L'agriculteur souhaite aussi répondre aux préoccupations des groupes environnementalistes, inquiets de la quantité d'énergie et de pesticides nécessaires à la culture du maïs - et par ricochet à la fabrication d'éthanol.

«Certains pensent encore que la production du maïs, c'est de la production méchante. Mais aujourd'hui, on est capable de produire du maïs avec un grand respect de l'environnement, soutient Germain Chabot. La technologie a beaucoup évolué depuis 15 ans. On est capable de faire plus avec moins d'efforts.»

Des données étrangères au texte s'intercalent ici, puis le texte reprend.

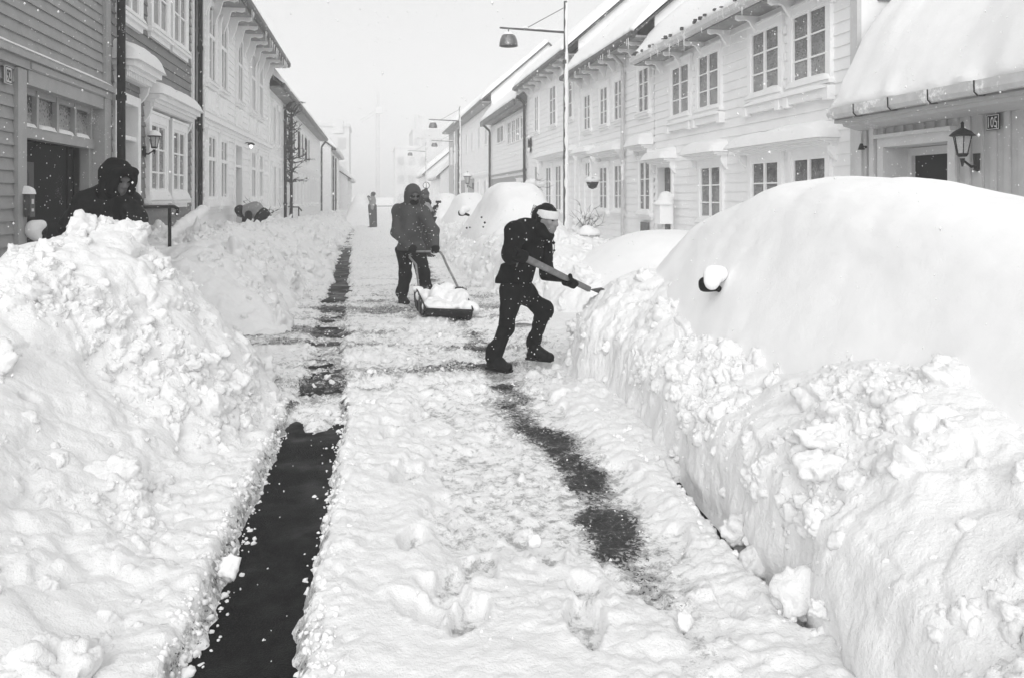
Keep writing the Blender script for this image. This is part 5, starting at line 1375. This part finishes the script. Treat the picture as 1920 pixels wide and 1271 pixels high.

Quel que soit l'ingrédient utilisé, la production de biocarburant est appelée à augmenter au Canada. Le gouvernement Harper a récemment lancé un vaste programme de 2 milliards de dollars pour établir une véritable industrie canadienne des carburants renouvelables. Cela laisse entrevoir la multiplication d'usines comme celle de Varennes.

Éthanol Greenfield en compte déjà deux en Ontario, et deux autres sont en construction.

Ottawa a par ailleurs annoncé en mai dernier vouloir porter à 5% la proportion d'éthanol contenue dans l'essence et le diesel vendus au Canada d'ici 2010.